アートディレクターの千原徹也れもんらいふ代表が京都で主宰する「れもんらいふ塾」は、"京都と東京のクリエイティブの融合"をコンセプトに掲げたデザイン塾だ。塾を共同経営しているロフトワークが運営するコワーキングスペース「マテリアル京都」を会場に、グループワークを通した実践的なデザイン講義と、業界で活躍中のゲストを招いたトークイベントを行っている。第11回目のゲストは、軍地彩弓「ヌメロ・トウキョウ」エディトリアルディレクター。「ヴィヴィ」(講談社)や「グラマラス」(講談社)、「ヴォーグ・ガール」(コンデナスト・ジャパン)など数々のファッション雑誌を経たプロフィールから、現在の「ヌメロ・トウキョウ」(扶桑社)での仕事内容までを語った"編集者的お仕事術"や、今求められる"新・女子力論"をテーマに、千原・代表と意見を交わし合った。
軍地ディレクターは、「共感される企画を作るために雑誌編集者に必要なコト」に"気づきのセンス"を挙げる。「ネタに困ると表参道の路上に座り、とにかく人を観察して、気づいたことにタイトルをつける。そしてそれにキャッチコピーとキャプション(説明)を足していく。一つの気づきを事象(タイトル)に飛躍させて、短い言葉に集約する作業が大切」と説明。「インターネットで調べただけでは、何も新しいコトには気づけない。たとえば電車内であっても、周りを見渡しているとドラマに気づくこともある」と続けた。「このように物語(ストーリー)を描く力に長けているのが女子脳」としたうえで、話題は新・女子力論へ。「これからの編集者に求められるのは、顧客の感情ストーリーを想像して、顧客の利益を一番に考えられる力」と分析し、「20世紀に求められていた女子力は可愛さや気遣い、謙虚さなどだった。一方で21世紀に求められるのは柔軟性やコミュニケーション力、ネットワーク力、そして好奇心だ」と語った。

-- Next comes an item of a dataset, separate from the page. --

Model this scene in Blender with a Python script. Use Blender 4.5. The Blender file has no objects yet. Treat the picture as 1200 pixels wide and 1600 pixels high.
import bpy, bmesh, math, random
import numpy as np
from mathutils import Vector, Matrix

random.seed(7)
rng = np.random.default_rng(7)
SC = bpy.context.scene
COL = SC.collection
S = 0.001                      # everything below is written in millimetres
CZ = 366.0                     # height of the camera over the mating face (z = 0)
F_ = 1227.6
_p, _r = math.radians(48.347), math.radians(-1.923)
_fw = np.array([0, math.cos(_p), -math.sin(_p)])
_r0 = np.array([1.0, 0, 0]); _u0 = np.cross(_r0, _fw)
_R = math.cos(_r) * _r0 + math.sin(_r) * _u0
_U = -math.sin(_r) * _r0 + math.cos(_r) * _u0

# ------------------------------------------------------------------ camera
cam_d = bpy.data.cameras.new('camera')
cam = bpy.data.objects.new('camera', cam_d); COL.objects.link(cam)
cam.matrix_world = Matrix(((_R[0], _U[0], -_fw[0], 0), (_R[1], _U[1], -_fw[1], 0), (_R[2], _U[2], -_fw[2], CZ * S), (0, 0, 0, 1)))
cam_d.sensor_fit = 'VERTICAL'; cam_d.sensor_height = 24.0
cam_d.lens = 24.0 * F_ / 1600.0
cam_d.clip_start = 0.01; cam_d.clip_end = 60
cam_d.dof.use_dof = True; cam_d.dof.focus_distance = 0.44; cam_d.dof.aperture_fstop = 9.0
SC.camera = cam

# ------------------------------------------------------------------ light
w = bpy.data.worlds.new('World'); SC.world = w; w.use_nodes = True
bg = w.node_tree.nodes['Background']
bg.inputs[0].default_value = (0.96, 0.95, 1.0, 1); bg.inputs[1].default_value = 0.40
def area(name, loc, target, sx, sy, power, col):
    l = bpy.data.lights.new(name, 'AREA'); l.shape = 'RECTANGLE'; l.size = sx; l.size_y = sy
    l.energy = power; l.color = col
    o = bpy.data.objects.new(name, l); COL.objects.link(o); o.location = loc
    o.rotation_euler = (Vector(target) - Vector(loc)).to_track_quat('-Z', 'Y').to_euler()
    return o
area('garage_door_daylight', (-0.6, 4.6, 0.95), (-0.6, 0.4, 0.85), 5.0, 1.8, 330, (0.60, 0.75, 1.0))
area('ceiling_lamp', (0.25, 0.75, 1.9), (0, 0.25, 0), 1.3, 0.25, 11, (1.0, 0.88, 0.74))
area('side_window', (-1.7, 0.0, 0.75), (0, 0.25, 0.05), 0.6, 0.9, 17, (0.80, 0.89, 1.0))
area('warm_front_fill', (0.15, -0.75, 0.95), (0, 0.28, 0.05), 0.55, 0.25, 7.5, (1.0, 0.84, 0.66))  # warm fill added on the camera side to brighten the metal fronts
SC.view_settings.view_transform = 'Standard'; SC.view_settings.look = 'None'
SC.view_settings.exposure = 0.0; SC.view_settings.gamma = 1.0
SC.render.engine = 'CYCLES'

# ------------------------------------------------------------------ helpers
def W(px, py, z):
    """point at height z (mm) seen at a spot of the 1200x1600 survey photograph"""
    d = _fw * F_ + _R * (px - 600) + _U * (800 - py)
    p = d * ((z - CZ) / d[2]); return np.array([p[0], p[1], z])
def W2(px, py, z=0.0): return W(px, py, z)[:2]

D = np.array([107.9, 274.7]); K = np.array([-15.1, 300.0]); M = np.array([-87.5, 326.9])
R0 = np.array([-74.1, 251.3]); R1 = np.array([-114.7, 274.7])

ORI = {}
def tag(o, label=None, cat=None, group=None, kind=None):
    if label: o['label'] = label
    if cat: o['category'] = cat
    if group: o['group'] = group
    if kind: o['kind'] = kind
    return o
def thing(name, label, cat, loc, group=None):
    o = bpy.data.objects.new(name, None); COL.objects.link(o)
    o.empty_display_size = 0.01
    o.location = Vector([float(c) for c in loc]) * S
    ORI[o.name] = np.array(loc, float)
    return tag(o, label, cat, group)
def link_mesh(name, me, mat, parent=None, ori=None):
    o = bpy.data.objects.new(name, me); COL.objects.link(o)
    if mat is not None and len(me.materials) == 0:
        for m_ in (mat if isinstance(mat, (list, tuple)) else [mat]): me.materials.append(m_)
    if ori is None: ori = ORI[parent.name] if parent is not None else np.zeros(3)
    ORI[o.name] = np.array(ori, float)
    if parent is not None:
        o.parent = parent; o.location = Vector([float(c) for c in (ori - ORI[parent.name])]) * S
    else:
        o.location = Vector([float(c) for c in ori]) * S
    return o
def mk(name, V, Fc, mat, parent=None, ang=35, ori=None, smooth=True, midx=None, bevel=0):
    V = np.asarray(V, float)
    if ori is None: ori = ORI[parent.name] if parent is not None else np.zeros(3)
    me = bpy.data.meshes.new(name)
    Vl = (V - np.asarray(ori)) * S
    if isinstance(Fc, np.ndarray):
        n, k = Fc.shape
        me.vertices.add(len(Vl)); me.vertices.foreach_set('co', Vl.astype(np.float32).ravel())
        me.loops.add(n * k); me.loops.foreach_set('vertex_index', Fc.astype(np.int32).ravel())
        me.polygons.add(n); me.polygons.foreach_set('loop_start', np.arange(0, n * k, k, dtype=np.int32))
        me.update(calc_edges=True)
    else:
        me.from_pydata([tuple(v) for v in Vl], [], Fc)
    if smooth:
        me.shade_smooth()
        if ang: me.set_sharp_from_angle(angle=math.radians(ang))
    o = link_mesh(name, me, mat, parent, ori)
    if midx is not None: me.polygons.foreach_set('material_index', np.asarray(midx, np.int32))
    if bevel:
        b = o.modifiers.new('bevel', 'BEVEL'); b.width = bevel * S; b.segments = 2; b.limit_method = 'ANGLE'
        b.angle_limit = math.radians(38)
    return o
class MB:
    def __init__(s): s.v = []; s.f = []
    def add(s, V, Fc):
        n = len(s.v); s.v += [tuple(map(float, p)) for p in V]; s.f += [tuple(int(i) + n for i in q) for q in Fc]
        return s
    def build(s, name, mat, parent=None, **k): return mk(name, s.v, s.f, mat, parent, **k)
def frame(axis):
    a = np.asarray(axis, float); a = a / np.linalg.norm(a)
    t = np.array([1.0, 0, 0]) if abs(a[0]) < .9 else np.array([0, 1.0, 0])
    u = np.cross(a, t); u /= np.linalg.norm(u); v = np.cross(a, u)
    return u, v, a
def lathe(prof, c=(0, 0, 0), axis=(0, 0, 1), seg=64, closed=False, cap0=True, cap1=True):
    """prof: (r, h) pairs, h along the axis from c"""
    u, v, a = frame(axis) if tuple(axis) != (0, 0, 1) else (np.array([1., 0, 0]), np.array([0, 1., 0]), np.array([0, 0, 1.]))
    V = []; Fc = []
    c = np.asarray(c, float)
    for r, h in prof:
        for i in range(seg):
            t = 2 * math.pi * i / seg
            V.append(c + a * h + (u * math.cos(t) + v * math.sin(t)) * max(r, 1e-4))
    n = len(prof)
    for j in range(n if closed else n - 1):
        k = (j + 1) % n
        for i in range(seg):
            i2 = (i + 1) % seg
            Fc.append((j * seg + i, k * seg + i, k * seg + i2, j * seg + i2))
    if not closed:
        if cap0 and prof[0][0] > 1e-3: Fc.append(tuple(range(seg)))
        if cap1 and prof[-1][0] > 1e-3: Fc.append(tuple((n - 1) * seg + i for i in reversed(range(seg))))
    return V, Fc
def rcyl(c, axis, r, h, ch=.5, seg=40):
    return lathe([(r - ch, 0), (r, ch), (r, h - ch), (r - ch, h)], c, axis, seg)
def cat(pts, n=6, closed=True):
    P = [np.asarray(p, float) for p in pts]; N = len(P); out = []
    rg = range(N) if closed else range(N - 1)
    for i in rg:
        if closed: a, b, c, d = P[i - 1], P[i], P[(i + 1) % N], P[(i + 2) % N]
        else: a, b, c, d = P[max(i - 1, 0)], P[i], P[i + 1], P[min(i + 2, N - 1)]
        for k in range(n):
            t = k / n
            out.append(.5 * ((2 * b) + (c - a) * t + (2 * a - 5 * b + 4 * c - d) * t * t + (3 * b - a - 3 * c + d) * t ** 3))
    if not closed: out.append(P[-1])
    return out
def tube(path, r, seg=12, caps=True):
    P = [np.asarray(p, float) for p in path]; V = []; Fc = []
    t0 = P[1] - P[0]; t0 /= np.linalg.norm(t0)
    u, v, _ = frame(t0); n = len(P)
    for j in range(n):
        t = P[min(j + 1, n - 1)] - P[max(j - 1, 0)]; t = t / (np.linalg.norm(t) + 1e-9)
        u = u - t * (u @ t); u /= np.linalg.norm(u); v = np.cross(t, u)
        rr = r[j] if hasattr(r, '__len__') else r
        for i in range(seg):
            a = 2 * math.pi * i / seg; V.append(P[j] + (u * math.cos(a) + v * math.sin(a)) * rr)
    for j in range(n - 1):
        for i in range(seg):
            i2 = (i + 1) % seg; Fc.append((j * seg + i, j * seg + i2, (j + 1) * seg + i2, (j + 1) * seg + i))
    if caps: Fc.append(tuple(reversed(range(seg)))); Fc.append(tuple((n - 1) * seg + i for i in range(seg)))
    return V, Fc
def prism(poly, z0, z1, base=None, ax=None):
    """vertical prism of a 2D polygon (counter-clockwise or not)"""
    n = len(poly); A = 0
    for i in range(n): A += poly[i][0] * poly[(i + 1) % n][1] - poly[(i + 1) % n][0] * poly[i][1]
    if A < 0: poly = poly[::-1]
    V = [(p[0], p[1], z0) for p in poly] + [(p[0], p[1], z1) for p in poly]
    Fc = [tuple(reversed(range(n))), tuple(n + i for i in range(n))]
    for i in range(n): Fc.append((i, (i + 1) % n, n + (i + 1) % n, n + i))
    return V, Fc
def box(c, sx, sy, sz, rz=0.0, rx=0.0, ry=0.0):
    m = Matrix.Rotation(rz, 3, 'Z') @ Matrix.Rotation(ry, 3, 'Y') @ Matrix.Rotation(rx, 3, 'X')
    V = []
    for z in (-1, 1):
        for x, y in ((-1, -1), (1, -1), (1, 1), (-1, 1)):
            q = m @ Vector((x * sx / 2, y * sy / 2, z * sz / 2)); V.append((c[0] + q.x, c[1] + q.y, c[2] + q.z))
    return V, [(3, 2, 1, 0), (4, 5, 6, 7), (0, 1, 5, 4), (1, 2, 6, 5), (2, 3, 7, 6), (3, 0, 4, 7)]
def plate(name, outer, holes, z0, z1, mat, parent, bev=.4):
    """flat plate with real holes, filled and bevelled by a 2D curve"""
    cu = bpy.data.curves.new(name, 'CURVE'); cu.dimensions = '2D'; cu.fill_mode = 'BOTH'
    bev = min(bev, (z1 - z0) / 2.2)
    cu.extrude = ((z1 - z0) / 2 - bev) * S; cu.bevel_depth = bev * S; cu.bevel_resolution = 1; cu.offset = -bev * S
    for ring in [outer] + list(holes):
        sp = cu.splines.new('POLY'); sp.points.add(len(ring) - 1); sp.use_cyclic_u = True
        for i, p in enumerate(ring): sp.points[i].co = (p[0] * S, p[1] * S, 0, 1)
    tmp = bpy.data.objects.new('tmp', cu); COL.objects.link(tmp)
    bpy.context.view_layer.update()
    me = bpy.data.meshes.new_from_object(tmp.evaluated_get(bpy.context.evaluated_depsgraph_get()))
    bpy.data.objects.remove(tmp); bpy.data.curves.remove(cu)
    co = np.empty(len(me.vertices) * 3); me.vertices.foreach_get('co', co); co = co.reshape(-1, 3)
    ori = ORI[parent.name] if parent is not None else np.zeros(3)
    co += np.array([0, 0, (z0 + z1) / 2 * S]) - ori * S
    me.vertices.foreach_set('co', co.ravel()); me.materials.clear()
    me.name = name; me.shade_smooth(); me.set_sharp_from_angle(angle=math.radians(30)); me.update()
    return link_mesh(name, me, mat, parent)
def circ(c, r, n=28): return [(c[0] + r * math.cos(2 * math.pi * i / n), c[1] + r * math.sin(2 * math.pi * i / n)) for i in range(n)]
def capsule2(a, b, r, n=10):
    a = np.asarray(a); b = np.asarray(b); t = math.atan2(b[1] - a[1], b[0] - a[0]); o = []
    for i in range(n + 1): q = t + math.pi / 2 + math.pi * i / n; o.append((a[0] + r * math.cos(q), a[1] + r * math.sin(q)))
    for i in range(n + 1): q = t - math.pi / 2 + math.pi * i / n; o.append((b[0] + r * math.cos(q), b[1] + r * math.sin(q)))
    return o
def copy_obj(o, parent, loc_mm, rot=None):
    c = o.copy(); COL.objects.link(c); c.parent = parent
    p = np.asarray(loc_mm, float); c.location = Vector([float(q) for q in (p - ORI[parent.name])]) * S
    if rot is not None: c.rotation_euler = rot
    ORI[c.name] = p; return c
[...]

千原・代表はれもんらいふ塾について「トークセッションではゲストと事前の打ち合わせは一切せず、ライブ感で生まれる化学反応を大切にしている。東京と京都をつなぐハブとしての役割を担い、多くの出会いが生まれる場になりたい」とコメント。現在受講中の第一期生は30代前後の社会人が多く、東京や香川といった遠方から駆け付ける塾生もいる。「皆の前のめり感がすごく(笑)、密度の濃いコミュニケーションが生まれている。第一期生を送り出して終わりにするのではなく、継続することがまずは目標」。今回の講義においても質疑応答で塾生たちの挙手が相次ぎ、「皆が前のめりに聞いてくれて本当に楽しかった」と軍地ディレクターは振り返っている。塾は全15回のカリキュラムで構成。これまでのゲストは放送作家の倉本美津留や伊藤弘グルーヴィジョンズ代表、レスリー・キー、中島敏子「ギンザ」編集長など。8月は田中杏子「ヌメロ・トウキョウ」編集長、マドモアゼル・ユリア、遠山正道スマイルズ代表が登壇する。